18 01 16

Benjamin (dans La Tâche du traducteur, ndm) dit qu’il est impossible de traduire le contenu – c’est-à-dire le signifié – d’une langue à l’autre, parce que dans ce cas on réduit la particularité de la langue à quelque chose d’universel et d’abstrait. Brot en allemand, ce n’est pas « pain », voilà la difficulté. Brot a une tout autre forme empirique en allemand : ça se mangue autrement, ça s’associe à d’autres situations que ce que le mot « pain » évoque dans le contexte culturel français. Ce qui fait que traduire Bort par « pain », c’est trahir quelque chose que Brot évoque. Donc quand Hölderlin traduit du grec, très souvent il trahit le référent au profit de quelque chose de plus évocateur. L’émotion que j’ai ressentie, jeune, en découvrant Hölderlin a servi de fil conducteur à mon interrogation. Je me suis toujours demandé d’où vient l’effet poétique, que je ne voulais pas confondre avec l’effet de sens. L’effet poétique est assimilé plutôt à un affect. Le sens, c’est le repos de l’affect, c’est un aboutissement où les choses s’immobilisent avec la plus haut précision pensable. Mais l’affect est purement dynamique. Or l’affect, dans la langue maternelle d’origine (ou contre la langue d’origine déjà rendue trop instrumentale dans l’effort de désigner des choses, d’avoir des nomenclatures que tout le monde accepte) ne peut fonctionner poétiquement que sur deux registres : l’éloge et le blâme – et l’on retrouve le grec ancien.

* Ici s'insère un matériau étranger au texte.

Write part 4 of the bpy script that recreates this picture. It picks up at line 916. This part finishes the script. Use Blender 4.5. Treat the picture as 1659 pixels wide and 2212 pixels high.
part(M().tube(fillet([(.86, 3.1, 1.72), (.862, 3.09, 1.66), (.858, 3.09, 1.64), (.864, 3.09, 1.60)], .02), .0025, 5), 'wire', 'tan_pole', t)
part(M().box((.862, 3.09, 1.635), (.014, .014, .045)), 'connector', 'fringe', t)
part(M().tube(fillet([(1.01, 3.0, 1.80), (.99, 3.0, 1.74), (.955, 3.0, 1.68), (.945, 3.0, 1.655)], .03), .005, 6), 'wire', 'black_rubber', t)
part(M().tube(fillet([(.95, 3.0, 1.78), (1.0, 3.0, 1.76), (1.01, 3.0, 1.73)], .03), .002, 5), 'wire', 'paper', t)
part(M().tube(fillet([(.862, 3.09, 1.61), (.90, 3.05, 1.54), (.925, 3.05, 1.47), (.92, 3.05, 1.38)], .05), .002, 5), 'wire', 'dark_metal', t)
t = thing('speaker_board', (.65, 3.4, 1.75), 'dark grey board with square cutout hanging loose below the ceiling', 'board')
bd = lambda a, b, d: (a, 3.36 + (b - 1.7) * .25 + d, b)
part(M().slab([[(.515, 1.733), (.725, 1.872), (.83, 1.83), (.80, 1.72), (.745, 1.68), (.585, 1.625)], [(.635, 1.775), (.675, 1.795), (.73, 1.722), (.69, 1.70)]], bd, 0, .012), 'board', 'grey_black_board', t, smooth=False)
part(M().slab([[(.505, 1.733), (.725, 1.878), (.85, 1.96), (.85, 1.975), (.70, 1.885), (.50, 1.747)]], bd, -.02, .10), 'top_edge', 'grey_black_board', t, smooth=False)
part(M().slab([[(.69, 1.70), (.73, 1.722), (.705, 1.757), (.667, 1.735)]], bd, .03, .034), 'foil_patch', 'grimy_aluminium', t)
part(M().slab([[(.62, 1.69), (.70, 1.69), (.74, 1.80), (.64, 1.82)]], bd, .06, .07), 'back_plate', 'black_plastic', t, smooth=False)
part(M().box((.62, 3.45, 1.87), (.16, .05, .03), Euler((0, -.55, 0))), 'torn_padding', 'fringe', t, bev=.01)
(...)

Il n’y a que deux poésies paradigmatiques : celles de Pindare et d’Archiloque. L’un qui fait l’éloge – ce que Rilke appelle rühmen, « dire à quel point la réussite est éclatante » –, et c’est Pindare, qui choisit de chanter les vainqueurs et d’abandonner les vaincus à leur triste sort… Et l’autre, le poète qui croasse comme un corbeau, c’est Archiloque, qui chante la défaite, qui s’enorgueillit même d’avoir jeté son bouclier dans un buisson et d’imaginer un adversaire s’en emparer1. Pour moi, la poésie ne peut être abordée dans sa dynamique affective que sur ces deux modes que sont l’éloge et le blâme ; et la langue maternelle à créer cherche à fournir à l’élan poétique l’élément dans lequel il peut s’épanouir sans être tributaire de ce dont il est question, qui est largement un prétexte.
La poésie n’a rien d’intellectuel, elle est largement dominée par le déploiement d’un affect qui a besoin, comme élément, d’une langue maternelle qui peut parfaitement être issue de plusieurs langues. Je dirais même que le poète le plus puissant va avoir plusieurs langues dans sa besace. Cette observation, je ne peux absolument pas la prouver, mais j’en suis convaincu : on s’est toujours demandé pourquoi la littérature grecque utilise, selon le genre, une autre langue artificielle ; il y a la langue de l’épopée dominée par l’ionien (et un peu d’achéen) ; puis avec Pindare, on trouve le dorien ; et ensuite, avec la tragédie, selon la partie parlée ou chantée, on est confronté à l’une ou l’autre langue artificielle. Or, ce que j’essaie de décrire comme l’« entre » des langues, les Grecs l’ont fabriqué à partir du grec.
Le grec est en effet multi-langues, ce qui est incroyable quand on y réfléchit. Quand les Grecs ont fabriqué de la littérature, de la poésie, ils naviguaient entre plusieurs langues, car il leur fallait mobiliser la vague de l’affect pour dire soit la jubilation, soit la lamentation. La lamentation, qui jouxte la vitupération, qui jouxte la révolte contre le malheur, est une autre source de poésie très puissante. Si l’on veut vraiment insulter, il faut disposer d’une langue poétique qui est la langue maternelle ; c’est ce que nous dit Pindare : « La parole poétique est comme la flèche qui frappe la cible. » C’est une parole qui va dans le mille. Quand Pindare dit es to pan, que Puech traduit par « pour la foule », alors que ça veut dire « dans le mille », il ne réfléchit pas à la question de savoir comment cette parole peut être reçue par la multitude : il se demande si cette parole, qui est une flèche, frappe le cœur de la cible. La poésie ne peut pas être violence originaire, sinon elle n’a aucune raison d’être.